On Endings

3 min read Gaming

Never or always has been my tendency as long as I can remember. Either something is all-consuming or non-existent. Video games too. I played Destiny 2 from launch day until about 3 hours into the penultimate expansion, The Final Shape. I was obsessed with it until I just wasn't.

In the decade or so that I've been playing, I've amassed more than 3,700 hours in the game. Not flexing. That's time I could have been doing something more rewarding. Practicing bass. Coding. Writing. Cooking. Ultimately it's what publishers did to the game that caused me to lose interest. I'm not alone – the mismanagement and money-grubbing is why 90% of players left.

What does remain from the game are the friends I made along the way. Yes, I kid. But it's true. Months after I'd deleted the game from my machine, removed Discord from all my devices, and moved communications to Signal, my clan leader reached out to invite me to a raid as a last hurrah for the game.

The chosen raid has this bit of pure cinema in it, easily one of my top five gaming experiences – jumping around on a space station in orbit around one of Jupiter's moons while a haunting piano tune plays.

It brought me right back to the thick of it. Destiny 2 has such deep lore that the stories have been collected into its own site. There was so much mystery to plumb before it was turned into a free-to-play mess centered on microtransactions.

The invitation got me thinking about what made this game for me; why it held my interest for so long. And that's a complicated question with a very strange answer.

First some history.

I played World of Warcraft obsessively for a long time. I hated the lore, clicked through quest descriptions as quickly as possible, and did not enjoy the experience of playing the game at all. That is, except for raid mechanics. Group activities that required discipline and coordination. It was like playing an instrument in a band – if you did your part right, and so did everyone else, what an accomplishment. Everything else I did in the game was simply in service of this objective.

I didn't otherwise make friends playing World of Warcraft. I was an efficient cog. I played the twiddliest spec of the twiddliest class – Affliction Warlock. In short there are a number of spells that do damage over time, each with a different time to cast and duration. The challenge is to manage these spells. That's it. That was the addiction for me.

Destiny 2 has a similar gameplay loop for my chosen class, but that was never the hook for me. For that game, it was all about one beautiful weapon. This is the only time I'll use those words to describe an instrument of destruction.

I'm talking about Le Monarque. Yes, in this space-opera first-person-shooter, I was obsessed with a weapon so simple: a bow and arrow.

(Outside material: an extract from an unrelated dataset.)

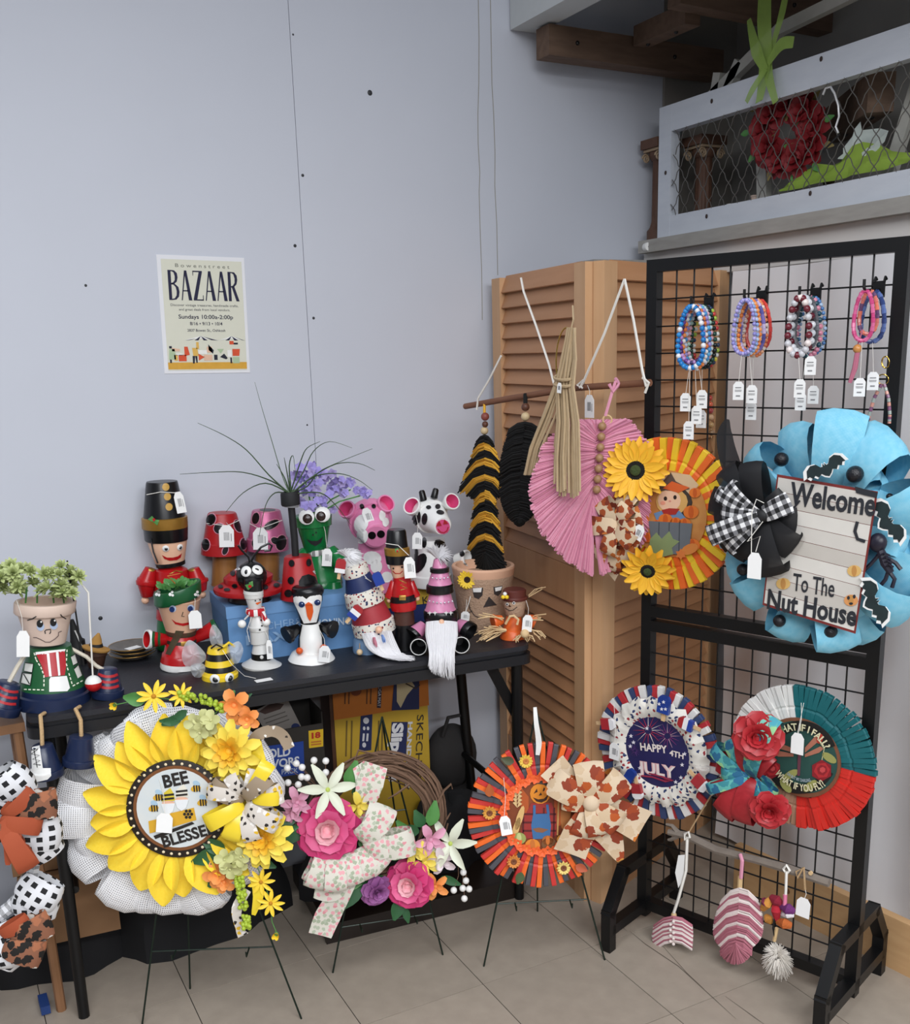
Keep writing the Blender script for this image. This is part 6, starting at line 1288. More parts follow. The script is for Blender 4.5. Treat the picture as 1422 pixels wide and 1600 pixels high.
# ---------------------------------------------------------------- 8 checked wreath cut by the left edge
P=on_y(-58,1352,.12); W8=Fr(P,None,.05); S=W8.S; cx,cy=-58,1352
w=thing('checked_ribbon_wreath','black and white checked wreath with rust bows at the left edge','wreath',W8)
plaid=check_mat('white_black_plaid','#dedfe2','#dedfe2','#17171a',52); rust=mat('rust_felt','#9a4326',.8,c2='#ad5230',scale=20)
gch=print_mat('gnome_check','#8a5a42',['#17120f','#d8d4cc','#17120f','#a86a4a','#17120f'],62,.46)
MB().tube([W8.L(cx,cy,-.01)+dirv(i*PI/16)*105*S for i in range(32)],.012,6,closed=True).build('wreath_ring',plaid,w)
for k in range(20):
    a=2*PI*k/20+.1; loop(W8,w,cx+92*math.cos(a),cy-125*math.sin(a),a+.5*(-1)**k,60,56,plaid,.0+.01*(k%2),.7,.6,'checked_loop',curl=.3)
for x,y,a,l,wd,m in ((20,1260,-5,62,48,gch),(10,1300,165,50,40,gch),(15,1465,12,62,46,gch),(5,1480,-25,60,46,gch),(5,1275,35,56,26,rust),(5,1290,-70,80,34,rust),(0,1460,20,46,26,rust),(0,1282,-20,60,30,rust)): loop(W8,w,x,y,math.radians(a),l,wd,m,.05,.35,.4)
ribbon(W8,w,[(0,1285),(18,1310),(12,1352)],[30,30,6],rust,.06)
MB().bar(W8.L(cx,cy+110,-.04),W8.I@Vector((W8.O.x,W8.O.y+.05,0)),.02,.02).build('wooden_stand',mat('stand_brown','#5a3420',.6),w)
MB().box(W8.I@(on_z(70,1576,0)+Vector((0,0,.012))),(.02,.06,.02),0).build('blue_tape',mat('blue_tape','#1d3a72',.5),w)
# ================================================================ macrame hung on a rod in front of the louvred door
HA,HB_=Vector((.385,.085,0)),Vector((.300,.60,0)); dH=HA-HB_; MF=Fr(HB_,math.atan2(dH.y,dH.x)); S=MF.S
def mz(px,py,dy=0.): return MF.L(px,py,dy)
rodm=mat('walnut_rod','#6e4630',.6,c2='#8a5c42',scale=12,stretch=(1,6,6))
def hung(name,label,cat,px,py,dy=0.,fr=MF,group=None,yaw=None):
    P=fr.M@fr.L(px,py,dy); f=Fr(P,None); f.M=Matrix.Translation(P)@(fr.M.to_3x3().to_4x4() if yaw is None else Matrix.Rotation(yaw,4,'Z')); f.I=f.M.inverted(); f.c=f.I@CAM; f.S=pxs(P)
    return f,thing(name,label,cat,f,group)
f,t=hung('hanging_rod','brown wooden rod tied with white cords across the louvred door','rod',727,635)
MB().tube([f.L(727,635),f.L(800,622),f.L(900,606),f.L(1016,598)],[4.6*f.S]*4,10).build('rod',rodm,t)
for pts in ([(745,640),(747,622),(765,592),(783,556)],[(866,602),(858,570),(838,510),(818,455),(814,434)],[(906,606),(912,596),(945,520),(976,436)],[(976,436),(990,500),(1004,580),(1010,604)],[(1004,590),(1014,598),(1008,614)],[(912,594),(902,602),(910,606)]):
    MB().tube([f.L(x,y,.012 if y>500 else .006) for x,y in pts],1.7*f.S,5).build('cord',cord,t)
price_tag(f,t,921,635,17,30,.0,.03,(918,602))
def fringe(fr,root,spine,profile,bands,name='fringe',n=60,r=.9,droop=.55,dy=.0,seed=0,side=0,thick=.006,rag=.12,tail=True):
    """feather: strands leave the spine (px points) on both sides. profile: half width at t. bands: [(t0,t1,mat)]"""
    rd=random.Random(seed); k=len(spine)-1; S=fr.S; first=None
    def sp(t):
        u=min(max(t,0),.9999)*k; a=int(u); v=u-a; return (spine[a][0]*(1-v)+spine[a+1][0]*v,spine[a][1]*(1-v)+spine[a+1][1]*v)
    for t0,t1,m in bands:
        mb=MB(); c=max(4,int(n*(t1-t0)))
        for s_ in (-1,1):
            for i in range(c):
                t=t0+(t1-t0)*(i+rd.random())/c; x,y=sp(t); pw=profile(t)*(1+rd.uniform(-rag,rag*.3)); ln=pw; ex,ey=x+s_*ln*.94,y+ln*droop
                d0=dy+rd.uniform(-thick,thick); P=[fr.L(x,y,d0+.004),fr.L(x+s_*ln*.45,y+ln*droop*.22,d0+.006),fr.L(ex,ey,d0)]
                mb.tube(P,[r*S*1.1,r*S,r*S*.8],4)
        if tail and t1>.999:
            x,y=sp(1); q=profile(1)
            for i in range(int(n*.35)):
                a=rd.uniform(-1.25,1.25)*1.0; ln=q*(1-.06*abs(a)+rd.uniform(-rag,rag*.4))*1.1; d0=dy+rd.uniform(-thick,thick); mb.tube([fr.L(x,y-4,d0+.005),fr.L(x+ln*.5*math.sin(a),y+ln*.5*math.cos(a),d0+.006),fr.L(x+ln*math.sin(a),y+ln*math.cos(a),d0)],[r*S*1.1,r*S,r*S*.8],4)
        o=mb.build(name,m,root,stuff=True)
    return root
# bee coloured feather
ylw=mat('mustard_yarn','#e2ab38',.9); blk=mat('black_yarn','#121110',.95)
f,t=hung('macrame_feather','yellow and black striped macrame feather hanging at the rod end','macrame',757,632,.012)
for x,y,r,m in ((758,651,6.5,mat('bead_red_wood','#8e4a40',.5)),(758,663,5,mat('bead_dark_wood','#5f3a2a',.5)),(757,673,6.2,mat('bead_birch','#d8c096',.5))): MB().sphere(f.L(x,y),r*f.S).build('wooden_bead',m,t)
MB().tube([f.L(757,628,-.01),f.L(757,646)],2.2*f.S,6).build('cord_loop',ylw,t)
pf=lambda q: 9+24*math.sin(PI*min(1,q*1.35+.05))**.8 if q<.62 else 33-8*(q-.62)
fringe(f,t,[(757,680),(758,760),(759,868)],lambda q:(13+30*q/.36) if q<.36 else (43-25*(q-.36)/.18 if q<.54 else 18+16*(q-.54)/.46),[(0,.07,blk),(.07,.14,ylw),(.14,.22,blk),(.22,.29,ylw),(.29,.38,blk),(.38,.45,ylw),(.45,.53,blk),(.53,.60,ylw),(.60,.68,blk),(.68,.75,ylw),(.75,.84,blk),(.84,.89,ylw),(.89,1,blk)],n=300,droop=.7,seed=2,rag=.25,r=1.5)
# black feather
f,t=hung('macrame_feather','fluffy black macrame feather with wooden beads','macrame',820,622,.018)
for x,y,r,m in ((821,636,6.5,MT['bead_dark_wood']),(821,651,7,MT['bead_birch'])): MB().sphere(f.L(x,y),r*f.S).build('wooden_bead',m,t)
MB().tube([f.L(821,616,-.012),f.L(821,632)],3.4*f.S,6).build('cord_loop',blk,t)
fringe(f,t,[(820,660),(814,740),(812,812)],lambda q:max(8,37*math.sin(PI*(q*.82+.16))**.5),[(0,1,blk)],n=420,droop=.4,seed=3,r=1.7,thick=.01)
# pink fan
pky=mat('pink_yarn','#d48ba4',.9,c2='#e2a2b6',scale=40); pkd=mat('pink_yarn_dark','#c47c95',.9)
f,t=hung('macrame_leaf','large dusty pink macrame leaf behind the sunflower wreath','macrame',945,655,.022,yaw=math.atan2(-.50,.80))
rd=random.Random(8); fan=MB(); fan2=MB(); sx,sy,ex,ey=932,664,924,892
def edge(u):  # outline of the leaf, left side u 0..1 from top to tip
    P=[(932,656),(880,655),(846,700),(826,760),(832,800),(850,840),(880,872),(905,890),(926,899)]; k=u*(len(P)-1); a=min(int(k),len(P)-2); v=k-a; return (P[a][0]*(1-v)+P[a+1][0]*v,P[a][1]*(1-v)+P[a+1][1]*v)
for s_ in (-1,1):
    for i in range(230):
        u=(i+rd.random())/230; x,y=edge(u); x=x if s_<0 else 932+(932-x)*1.02; v=.05+.75*u; ax,ay=sx+(ex-sx)*v,sy+(ey-sy)*v*.72
        q=1+rd.uniform(-.06,.02); x=ax+(x-ax)*q; y=ay+(y-ay)*q; d=rd.uniform(-.004,.004)
        (fan if i%5 else fan2).tube([f.L(ax,ay,.006+d),f.L((ax+x)/2,(ay+y)/2-3,.012+d),f.L(x,y,.004+d)],[1.9*f.S,2.3*f.S,2.0*f.S],4)
fan.build('leaf_fringe',pky,t,stuff=True); fan2.build('leaf_fringe',pkd,t,stuff=True)
MB().tube([f.L(962,596,.0),f.L(956,615,.012),f.L(946,650,.012)],2.6*f.S,6).build('cord_loop',pky,t); MB().tube([f.L(962,592,-.012),f.L(968,600,.01),f.L(958,612,.014),f.L(952,600,.01)],3*f.S,6).build('cord_knot',pky,t)
MB().tube([f.L(949+7*math.cos(a),656+7*math.sin(a),.012) for a in [i*PI/8 for i in range(16)]],1.4*f.S,6,closed=True).build('wooden_ring',mat('ring_birch','#d8b888',.5),t)
for i in range(7): MB().sphere(f.L(941-i*1.4,666+i*16.5,.022),6.6*f.S).build('wooden_bead',mat('bead_oak','#9a7452',.5,c2='#b08a64'),t)
# tan tassel with gold hoop
tan=mat('tan_cotton','#b39b78',.9,c2='#c8b18e',scale=60)
f,t=hung('macrame_tassel','long tan rope tassel knotted on a thin gold hoop','macrame',893,505,.115)
MB().tube([f.L(884+15*math.cos(a)+.1*18*math.sin(a),560+48*math.sin(a)*-1,.0) for a in [i*PI/20 for i in range(40)]],1.2*f.S,6,closed=True).build('gold_hoop',mat('gold_metal','#c8a24a',.25,metal=1.),t)
MB().tube([f.L(895,478,-.02),f.L(896,500),f.L(893,512)],1.6*f.S,5).build('hang_cord',tan,t)
rd=random.Random(12)
for i in range(34):
    a=rd.uniform(-1,1); b_=rd.uniform(-.01,.012)
    if i<10: pts=[(892+a*4,512),(886+a*8,560),(876+a*8,600),(858+a*10,650),(838+a*9,700),(828+a*8,742)]
    else: pts=[(893+a*6,512),(888+a*13,560),(880+a*16,605),(884+a*20,660),(882+a*24,715),(882+a*26,rd.uniform(755,780))]
    MB().tube([f.L(x+rd.uniform(-1.5,1.5),y,.006+b_) for x,y in pts],2.0*f.S,5).build('rope_strand',tan,t)
for yy in (590,600): MB().tube([f.L(880+14*math.cos(a),yy+4*math.sin(a),.010+.012*math.sin(a)) for a in [i*PI/8 for i in range(16)]],2.4*f.S,5,closed=True).build('wrap_knot',tan,t)
price_tag(f,t,874,606,9,16,.1,.03,None)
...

The gimmick is this: There is a tiny window after drawing the bow wherein if you release and hit an enemy's weak spot, not only does it do massive damage, it applies a damage-over-time effect to all enemies close to the one you hit. It makes a specific 'twang' noise when you properly release, and a 'thwippit' sound when you hit a weak spot. Watching the weapon's poison spread through groups is extremely satisfying.

That's once. If you're careful with your rhythm you can do it a bunch of times in a row. Bliss.

This is the whole thing. To the tune of nearly 70,000 of my 185,000 bow kills. I played this game entirely for the feel of this weapon. I haven't again found in gaming anything quite so satisfying.

Thankfully.

I'm not sure how I feel about Destiny 2's shutdown. I've played games to their end before, and like this it's always been with a whisper not a bang. It's just a thing that was, that could have continued to be great, but that just wasn't.